■ **Do this**
Drop every picture, then transcribe the remaining data exactly.

■ **Recorded data**
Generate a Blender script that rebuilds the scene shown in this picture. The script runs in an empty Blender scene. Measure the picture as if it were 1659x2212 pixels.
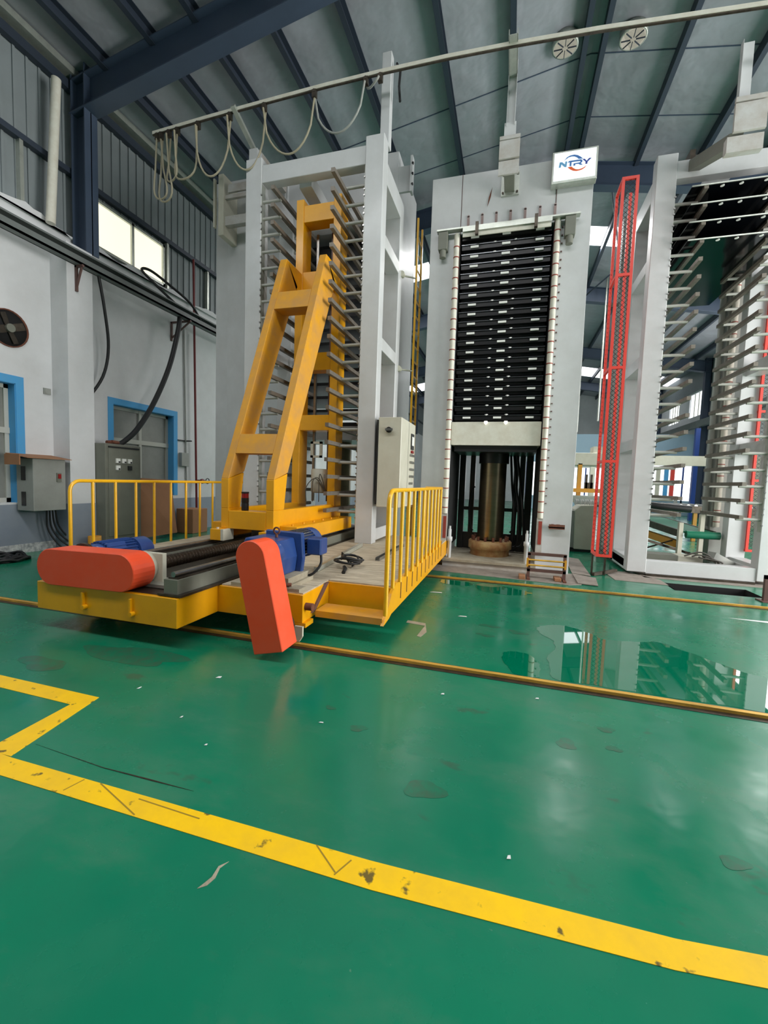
import bpy, bmesh, math, random
from mathutils import Vector, Matrix
random.seed(7)
SC = bpy.context.scene
COL = SC.collection
# ------------------------------------------------------------------ camera
cam_d = bpy.data.cameras.new('camera'); cam = bpy.data.objects.new('camera', cam_d); COL.objects.link(cam)
cam_d.sensor_fit = 'HORIZONTAL'; cam_d.sensor_width = 36.0; cam_d.lens = 924.3 / 1659 * 36.0
cam_d.clip_start = 0.05; cam_d.clip_end = 200
yaw, pit, rol = -0.282397, 0.0727097, 0.0342364
_f = Vector((math.sin(yaw)*math.cos(pit), math.cos(yaw)*math.cos(pit), -math.sin(pit)))
_r = Vector((math.cos(yaw), -math.sin(yaw), 0)); _u = _r.cross(_f)
R2 = _r*math.cos(rol) + _u*math.sin(rol); U2 = -_r*math.sin(rol) + _u*math.cos(rol)
cam.matrix_world = Matrix(((R2.x, U2.x, -_f.x, 0), (R2.y, U2.y, -_f.y, 0), (R2.z, U2.z, -_f.z, 1.5), (0, 0, 0, 1)))
SC.camera = cam
# ------------------------------------------------------------------ world, light, exposure
w = bpy.data.worlds.new('sky'); SC.world = w; w.use_nodes = True
bg = w.node_tree.nodes['Background']; bg.inputs[0].default_value = (0.88, 0.94, 1.0, 1); bg.inputs[1].default_value = 0.8
SC.view_settings.view_transform = 'Standard'; SC.view_settings.look = 'None'
SC.view_settings.exposure = 0.0; SC.view_settings.gamma = 1.0; SC.view_settings.use_curve_mapping = False

def area(name, loc, rot, sx, sy, power, col=(1, 1, 1)):
    l = bpy.data.lights.new(name, 'AREA'); l.shape = 'RECTANGLE'; l.size = sx; l.size_y = sy; l.energy = power; l.color = col
    o = bpy.data.objects.new(name, l); COL.objects.link(o); o.location = loc; o.rotation_euler = rot
    return o
# daylight through the roof's translucent strips (they repeat every ~16.5 m) and the right-hand windows / gate
DAY = (1.0, 0.99, 0.97)
area('roof_strip_light', (-3.5, 0.2, 9.55), (0, math.radians(-9.6), 0), 8.0, 1.5, 400, DAY)
area('roof_strip_light', (5.8, 0.2, 9.55), (0, math.radians(9.6), 0), 8.0, 1.5, 440, DAY)
area('roof_strip_light', (-3.5, 17.0, 9.62), (0, math.radians(-9.6), 0), 8.0, 1.2, 500, DAY)
area('roof_strip_light', (5.8, 17.0, 9.62), (0, math.radians(9.6), 0), 8.0, 1.2, 700, DAY)
area('gate_light', (10.3, 5.2, 2.7), (0, math.radians(90), 0), 4.8, 4.6, 1350, DAY)
area('window_row_light', (10.3, 14.5, 6.4), (0, math.radians(98), 0), 1.4, 22.0, 820, DAY)

# ------------------------------------------------------------------ materials
def lin(c):
    return tuple(((v/255)/12.92 if v/255 <= 0.04045 else ((v/255+0.055)/1.055)**2.4) for v in c) + (1,)

def mat(name, c, rough=0.5, metal=0.0, c2=None, scale=6.0, amt=0.5, bump=0.0, bscale=60.0, emit=None, es=0, alpha=None, coat=0.0, stretch=None, bdist=0.01, lo=0.35, hi=0.7):
    m = bpy.data.materials.new(name); m.use_nodes = True
    nt = m.node_tree; b = nt.nodes['Principled BSDF']
    b.inputs['Base Color'].default_value = lin(c); b.inputs['Roughness'].default_value = rough; b.inputs['Metallic'].default_value = metal
    if coat: b.inputs['Coat Weight'].default_value = coat; b.inputs['Coat Roughness'].default_value = 0.1
    if c2 is not None or bump:
        tc = nt.nodes.new('ShaderNodeTexCoord')
        mp = nt.nodes.new('ShaderNodeMapping'); nt.links.new(tc.outputs['Object'], mp.inputs[0])
        if stretch: mp.inputs['Scale'].default_value = stretch
    if c2 is not None:
        n = nt.nodes.new('ShaderNodeTexNoise'); n.inputs['Scale'].default_value = scale; n.inputs['Detail'].default_value = 6; n.inputs['Roughness'].default_value = 0.65
        nt.links.new(mp.outputs[0], n.inputs['Vector'])
        r = nt.nodes.new('ShaderNodeMapRange'); r.inputs[1].default_value = lo; r.inputs[2].default_value = hi; r.inputs[3].default_value = 0; r.inputs[4].default_value = amt
        nt.links.new(n.outputs['Fac'], r.inputs[0])
        mx = nt.nodes.new('ShaderNodeMix'); mx.data_type = 'RGBA'; mx.inputs[6].default_value = lin(c); mx.inputs[7].default_value = lin(c2)
        nt.links.new(r.outputs[0], mx.inputs[0]); nt.links.new(mx.outputs[2], b.inputs['Base Color'])
    if bump:
        n2 = nt.nodes.new('ShaderNodeTexNoise'); n2.inputs['Scale'].default_value = bscale; n2.inputs['Detail'].default_value = 3
        nt.links.new(mp.outputs[0], n2.inputs['Vector'])
        bp = nt.nodes.new('ShaderNodeBump'); bp.inputs['Strength'].default_value = bump; bp.inputs['Distance'].default_value = bdist
        nt.links.new(n2.outputs['Fac'], bp.inputs['Height']); nt.links.new(bp.outputs[0], b.inputs['Normal'])
    if emit is not None:
        b.inputs['Emission Color'].default_value = lin(emit); b.inputs['Emission Strength'].default_value = es
    if alpha is not None:
        b.inputs['Alpha'].default_value = alpha
    return m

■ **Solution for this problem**
Generate a Blender script that rebuilds the scene shown in this picture. The script runs in an empty Blender scene. Measure the picture as if it were 1659x2212 pixels.
import bpy, bmesh, math, random
from mathutils import Vector, Matrix
random.seed(7)
SC = bpy.context.scene
COL = SC.collection
# ------------------------------------------------------------------ camera
cam_d = bpy.data.cameras.new('camera'); cam = bpy.data.objects.new('camera', cam_d); COL.objects.link(cam)
cam_d.sensor_fit = 'HORIZONTAL'; cam_d.sensor_width = 36.0; cam_d.lens = 924.3 / 1659 * 36.0
cam_d.clip_start = 0.05; cam_d.clip_end = 200
yaw, pit, rol = -0.282397, 0.0727097, 0.0342364
_f = Vector((math.sin(yaw)*math.cos(pit), math.cos(yaw)*math.cos(pit), -math.sin(pit)))
_r = Vector((math.cos(yaw), -math.sin(yaw), 0)); _u = _r.cross(_f)
R2 = _r*math.cos(rol) + _u*math.sin(rol); U2 = -_r*math.sin(rol) + _u*math.cos(rol)
cam.matrix_world = Matrix(((R2.x, U2.x, -_f.x, 0), (R2.y, U2.y, -_f.y, 0), (R2.z, U2.z, -_f.z, 1.5), (0, 0, 0, 1)))
SC.camera = cam
# ------------------------------------------------------------------ world, light, exposure
w = bpy.data.worlds.new('sky'); SC.world = w; w.use_nodes = True
bg = w.node_tree.nodes['Background']; bg.inputs[0].default_value = (0.88, 0.94, 1.0, 1); bg.inputs[1].default_value = 0.8
SC.view_settings.view_transform = 'Standard'; SC.view_settings.look = 'None'
SC.view_settings.exposure = 0.0; SC.view_settings.gamma = 1.0; SC.view_settings.use_curve_mapping = False

def area(name, loc, rot, sx, sy, power, col=(1, 1, 1)):
    l = bpy.data.lights.new(name, 'AREA'); l.shape = 'RECTANGLE'; l.size = sx; l.size_y = sy; l.energy = power; l.color = col
    o = bpy.data.objects.new(name, l); COL.objects.link(o); o.location = loc; o.rotation_euler = rot
    return o
# daylight through the roof's translucent strips (they repeat every ~16.5 m) and the right-hand windows / gate
DAY = (1.0, 0.99, 0.97)
area('roof_strip_light', (-3.5, 0.2, 9.55), (0, math.radians(-9.6), 0), 8.0, 1.5, 400, DAY)
area('roof_strip_light', (5.8, 0.2, 9.55), (0, math.radians(9.6), 0), 8.0, 1.5, 440, DAY)
area('roof_strip_light', (-3.5, 17.0, 9.62), (0, math.radians(-9.6), 0), 8.0, 1.2, 500, DAY)
area('roof_strip_light', (5.8, 17.0, 9.62), (0, math.radians(9.6), 0), 8.0, 1.2, 700, DAY)
area('gate_light', (10.3, 5.2, 2.7), (0, math.radians(90), 0), 4.8, 4.6, 1350, DAY)
area('window_row_light', (10.3, 14.5, 6.4), (0, math.radians(98), 0), 1.4, 22.0, 820, DAY)

# ------------------------------------------------------------------ materials
def lin(c):
    return tuple(((v/255)/12.92 if v/255 <= 0.04045 else ((v/255+0.055)/1.055)**2.4) for v in c) + (1,)

def mat(name, c, rough=0.5, metal=0.0, c2=None, scale=6.0, amt=0.5, bump=0.0, bscale=60.0, emit=None, es=0, alpha=None, coat=0.0, stretch=None, bdist=0.01, lo=0.35, hi=0.7):
    m = bpy.data.materials.new(name); m.use_nodes = True
    nt = m.node_tree; b = nt.nodes['Principled BSDF']
    b.inputs['Base Color'].default_value = lin(c); b.inputs['Roughness'].default_value = rough; b.inputs['Metallic'].default_value = metal
    if coat: b.inputs['Coat Weight'].default_value = coat; b.inputs['Coat Roughness'].default_value = 0.1
    if c2 is not None or bump:
        tc = nt.nodes.new('ShaderNodeTexCoord')
        mp = nt.nodes.new('ShaderNodeMapping'); nt.links.new(tc.outputs['Object'], mp.inputs[0])
        if stretch: mp.inputs['Scale'].default_value = stretch
    if c2 is not None:
        n = nt.nodes.new('ShaderNodeTexNoise'); n.inputs['Scale'].default_value = scale; n.inputs['Detail'].default_value = 6; n.inputs['Roughness'].default_value = 0.65
        nt.links.new(mp.outputs[0], n.inputs['Vector'])
        r = nt.nodes.new('ShaderNodeMapRange'); r.inputs[1].default_value = lo; r.inputs[2].default_value = hi; r.inputs[3].default_value = 0; r.inputs[4].default_value = amt
        nt.links.new(n.outputs['Fac'], r.inputs[0])
        mx = nt.nodes.new('ShaderNodeMix'); mx.data_type = 'RGBA'; mx.inputs[6].default_value = lin(c); mx.inputs[7].default_value = lin(c2)
        nt.links.new(r.outputs[0], mx.inputs[0]); nt.links.new(mx.outputs[2], b.inputs['Base Color'])
    if bump:
        n2 = nt.nodes.new('ShaderNodeTexNoise'); n2.inputs['Scale'].default_value = bscale; n2.inputs['Detail'].default_value = 3
        nt.links.new(mp.outputs[0], n2.inputs['Vector'])
        bp = nt.nodes.new('ShaderNodeBump'); bp.inputs['Strength'].default_value = bump; bp.inputs['Distance'].default_value = bdist
        nt.links.new(n2.outputs['Fac'], bp.inputs['Height']); nt.links.new(bp.outputs[0], b.inputs['Normal'])
    if emit is not None:
        b.inputs['Emission Color'].default_value = lin(emit); b.inputs['Emission Strength'].default_value = es
    if alpha is not None:
        b.inputs['Alpha'].default_value = alpha
    return m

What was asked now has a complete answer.